— Goal —
Every line of the material that follows must be printed again exactly.

* begin Dataset section *

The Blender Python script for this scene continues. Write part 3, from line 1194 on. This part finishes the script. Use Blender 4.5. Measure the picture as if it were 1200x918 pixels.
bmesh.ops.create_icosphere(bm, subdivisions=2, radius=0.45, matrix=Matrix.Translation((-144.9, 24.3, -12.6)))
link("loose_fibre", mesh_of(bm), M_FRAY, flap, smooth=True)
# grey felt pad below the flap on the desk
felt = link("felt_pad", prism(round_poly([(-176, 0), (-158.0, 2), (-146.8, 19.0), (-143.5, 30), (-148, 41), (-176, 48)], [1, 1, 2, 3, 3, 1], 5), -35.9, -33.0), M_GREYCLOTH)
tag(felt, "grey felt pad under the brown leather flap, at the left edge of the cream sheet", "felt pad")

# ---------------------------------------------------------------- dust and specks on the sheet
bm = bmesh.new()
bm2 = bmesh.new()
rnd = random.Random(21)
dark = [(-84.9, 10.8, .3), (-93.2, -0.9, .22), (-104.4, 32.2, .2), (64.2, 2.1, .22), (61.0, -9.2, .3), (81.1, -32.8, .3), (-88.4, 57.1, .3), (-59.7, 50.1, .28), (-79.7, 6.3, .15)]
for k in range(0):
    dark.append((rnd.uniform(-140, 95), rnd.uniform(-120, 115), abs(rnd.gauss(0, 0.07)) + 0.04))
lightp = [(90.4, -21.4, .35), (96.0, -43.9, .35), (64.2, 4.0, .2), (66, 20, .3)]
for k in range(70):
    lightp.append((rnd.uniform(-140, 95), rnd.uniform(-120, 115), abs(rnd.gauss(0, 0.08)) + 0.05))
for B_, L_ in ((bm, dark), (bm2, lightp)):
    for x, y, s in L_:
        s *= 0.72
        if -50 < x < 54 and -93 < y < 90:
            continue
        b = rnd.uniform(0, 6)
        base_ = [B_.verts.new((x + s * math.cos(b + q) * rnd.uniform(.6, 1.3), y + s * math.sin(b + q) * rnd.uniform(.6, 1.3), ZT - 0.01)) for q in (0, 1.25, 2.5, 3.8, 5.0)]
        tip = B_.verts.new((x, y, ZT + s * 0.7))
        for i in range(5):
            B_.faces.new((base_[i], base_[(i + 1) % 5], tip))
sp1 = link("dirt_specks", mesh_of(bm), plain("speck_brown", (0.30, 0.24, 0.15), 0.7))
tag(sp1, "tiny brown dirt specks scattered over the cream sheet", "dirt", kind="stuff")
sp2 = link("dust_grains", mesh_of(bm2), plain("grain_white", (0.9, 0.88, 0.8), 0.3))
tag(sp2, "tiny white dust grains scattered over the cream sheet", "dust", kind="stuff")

* end Dataset section *

— Final result —
The Blender Python script for this scene continues. Write part 3, from line 1194 on. This part finishes the script. Use Blender 4.5. Measure the picture as if it were 1200x918 pixels.
bmesh.ops.create_icosphere(bm, subdivisions=2, radius=0.45, matrix=Matrix.Translation((-144.9, 24.3, -12.6)))
link("loose_fibre", mesh_of(bm), M_FRAY, flap, smooth=True)
# grey felt pad below the flap on the desk
felt = link("felt_pad", prism(round_poly([(-176, 0), (-158.0, 2), (-146.8, 19.0), (-143.5, 30), (-148, 41), (-176, 48)], [1, 1, 2, 3, 3, 1], 5), -35.9, -33.0), M_GREYCLOTH)
tag(felt, "grey felt pad under the brown leather flap, at the left edge of the cream sheet", "felt pad")

# ---------------------------------------------------------------- dust and specks on the sheet
bm = bmesh.new()
bm2 = bmesh.new()
rnd = random.Random(21)
dark = [(-84.9, 10.8, .3), (-93.2, -0.9, .22), (-104.4, 32.2, .2), (64.2, 2.1, .22), (61.0, -9.2, .3), (81.1, -32.8, .3), (-88.4, 57.1, .3), (-59.7, 50.1, .28), (-79.7, 6.3, .15)]
for k in range(0):
    dark.append((rnd.uniform(-140, 95), rnd.uniform(-120, 115), abs(rnd.gauss(0, 0.07)) + 0.04))
lightp = [(90.4, -21.4, .35), (96.0, -43.9, .35), (64.2, 4.0, .2), (66, 20, .3)]
for k in range(70):
    lightp.append((rnd.uniform(-140, 95), rnd.uniform(-120, 115), abs(rnd.gauss(0, 0.08)) + 0.05))
for B_, L_ in ((bm, dark), (bm2, lightp)):
    for x, y, s in L_:
        s *= 0.72
        if -50 < x < 54 and -93 < y < 90:
            continue
        b = rnd.uniform(0, 6)
        base_ = [B_.verts.new((x + s * math.cos(b + q) * rnd.uniform(.6, 1.3), y + s * math.sin(b + q) * rnd.uniform(.6, 1.3), ZT - 0.01)) for q in (0, 1.25, 2.5, 3.8, 5.0)]
        tip = B_.verts.new((x, y, ZT + s * 0.7))
        for i in range(5):
            B_.faces.new((base_[i], base_[(i + 1) % 5], tip))
sp1 = link("dirt_specks", mesh_of(bm), plain("speck_brown", (0.30, 0.24, 0.15), 0.7))
tag(sp1, "tiny brown dirt specks scattered over the cream sheet", "dirt", kind="stuff")
sp2 = link("dust_grains", mesh_of(bm2), plain("grain_white", (0.9, 0.88, 0.8), 0.3))
tag(sp2, "tiny white dust grains scattered over the cream sheet", "dust", kind="stuff")